The Peanuts Movie

Charlie Brown, stuck forever between diapers and pimples, is a symbol of unfulfilled childhood ambitions. The Charlie Brown I seem to remember, through an overabundant blur of Sunday papers and seasonally-aired TV specials, always strove for conventional happiness in a half-conscious sort of way that made him irreparably unconventional. Bill Watterson’s Calvin was a boy apart: an expat from the playground, living abroad in his own imagination. Charles Schulz’s Charlie was more like a refugee. His outcast status seems as much the result of a depressive temperament as it results in a depressive temperament—an ambiguity unresolved after 65 years.

If the blockhead were ever to grow a libido, it would probably come at the price of the thick waistline and high hairline of Louis C.K., whose FX show at its critical zenith was like a sequel to Peanuts set in the adult world.

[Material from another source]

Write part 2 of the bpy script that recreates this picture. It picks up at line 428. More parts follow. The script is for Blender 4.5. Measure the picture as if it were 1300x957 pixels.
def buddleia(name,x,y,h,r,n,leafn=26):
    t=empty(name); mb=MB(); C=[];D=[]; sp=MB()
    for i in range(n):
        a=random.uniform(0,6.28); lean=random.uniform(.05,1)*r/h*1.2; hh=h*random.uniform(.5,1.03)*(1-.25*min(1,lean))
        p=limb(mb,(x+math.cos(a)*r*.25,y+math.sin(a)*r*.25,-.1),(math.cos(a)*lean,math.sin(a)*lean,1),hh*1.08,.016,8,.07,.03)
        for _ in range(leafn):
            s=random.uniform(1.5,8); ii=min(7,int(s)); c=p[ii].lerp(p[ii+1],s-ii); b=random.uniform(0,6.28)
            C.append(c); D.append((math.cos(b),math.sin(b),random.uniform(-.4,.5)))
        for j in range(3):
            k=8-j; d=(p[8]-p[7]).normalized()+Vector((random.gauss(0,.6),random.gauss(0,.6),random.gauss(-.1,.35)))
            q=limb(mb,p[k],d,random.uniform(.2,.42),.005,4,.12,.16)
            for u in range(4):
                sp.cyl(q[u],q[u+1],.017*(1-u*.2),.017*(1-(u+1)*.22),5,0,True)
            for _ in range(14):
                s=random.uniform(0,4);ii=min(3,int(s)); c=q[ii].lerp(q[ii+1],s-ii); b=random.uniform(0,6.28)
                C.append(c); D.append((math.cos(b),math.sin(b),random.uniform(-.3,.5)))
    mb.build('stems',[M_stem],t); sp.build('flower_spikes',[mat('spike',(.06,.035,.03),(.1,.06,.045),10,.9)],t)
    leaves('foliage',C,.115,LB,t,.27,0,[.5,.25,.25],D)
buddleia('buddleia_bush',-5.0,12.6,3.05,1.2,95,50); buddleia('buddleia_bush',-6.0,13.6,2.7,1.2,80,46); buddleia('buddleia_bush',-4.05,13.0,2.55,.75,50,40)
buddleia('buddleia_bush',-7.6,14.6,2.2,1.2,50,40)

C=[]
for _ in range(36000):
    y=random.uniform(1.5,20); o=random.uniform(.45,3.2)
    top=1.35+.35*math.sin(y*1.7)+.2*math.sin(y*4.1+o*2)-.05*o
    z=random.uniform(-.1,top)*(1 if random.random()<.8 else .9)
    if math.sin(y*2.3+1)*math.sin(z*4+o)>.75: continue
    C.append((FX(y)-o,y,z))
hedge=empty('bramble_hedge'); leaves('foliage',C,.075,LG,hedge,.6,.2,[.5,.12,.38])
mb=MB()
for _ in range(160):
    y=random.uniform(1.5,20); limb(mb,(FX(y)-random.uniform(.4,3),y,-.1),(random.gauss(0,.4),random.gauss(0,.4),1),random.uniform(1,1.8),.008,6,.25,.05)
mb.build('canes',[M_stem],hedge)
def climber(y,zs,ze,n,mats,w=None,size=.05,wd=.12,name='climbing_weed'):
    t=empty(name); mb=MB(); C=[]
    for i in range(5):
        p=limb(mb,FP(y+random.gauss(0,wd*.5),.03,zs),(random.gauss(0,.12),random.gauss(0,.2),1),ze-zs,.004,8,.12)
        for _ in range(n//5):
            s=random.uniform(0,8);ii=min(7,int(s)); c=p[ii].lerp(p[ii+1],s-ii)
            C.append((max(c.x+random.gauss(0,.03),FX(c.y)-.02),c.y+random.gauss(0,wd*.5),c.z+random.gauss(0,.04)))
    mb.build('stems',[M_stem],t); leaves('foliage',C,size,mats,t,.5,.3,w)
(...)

Its jazzy punctuation, and skittish tone and structure, all evoke Schulz on the surface, and it has the same heart. Yet in a sort of backhanded tribute, his legacy seems less apparent in media for children and young adults, which, both in its aspirational and apocalyptic strains, fattens its audience with the notion that each individual among it is special. Good ol’ Charlie Brown has no superpowers. He isn’t much of an athlete, or a brainiac like Linus, a musical prodigy like Schroeder, or a born leader like Lucy—say what you will, but she broke the glass ceiling of bullyhood. What he has is humility, grit, and a romantic outlook: none of which will get you into Harvard.

In a culture that panders to middle-class children—as proxies to the purse strings—the normal range of behavior, where they actually live, tends to get lost. A more vivid life is not the prize of a rich imagination—like, for instance, Snoopy’s—but a savior to be waited for, a secret gift intrinsic to our nature, an excuse to show our valor in an arena that the real world cannot provide. Unfortunately, these saviors often have ulterior motives. We have resigned ourselves to a world in which one’s fantasy life is the intellectual property of one corporation or another; that’s what The Lego Movie sought to destigmatize. Peanuts is hardly realism, but the scale of Charlie Brown’s victories and defeats is in synch with that of real kids, so it reads as a common language between generations. One never outgrows Schulz’s poignancy. And the glossed-over period that the Peanuts gang lives in—not enchanted or heroic but mythic in its simplicity—has become as much a modernist device as the elegance of Schulz’s draftsmanship.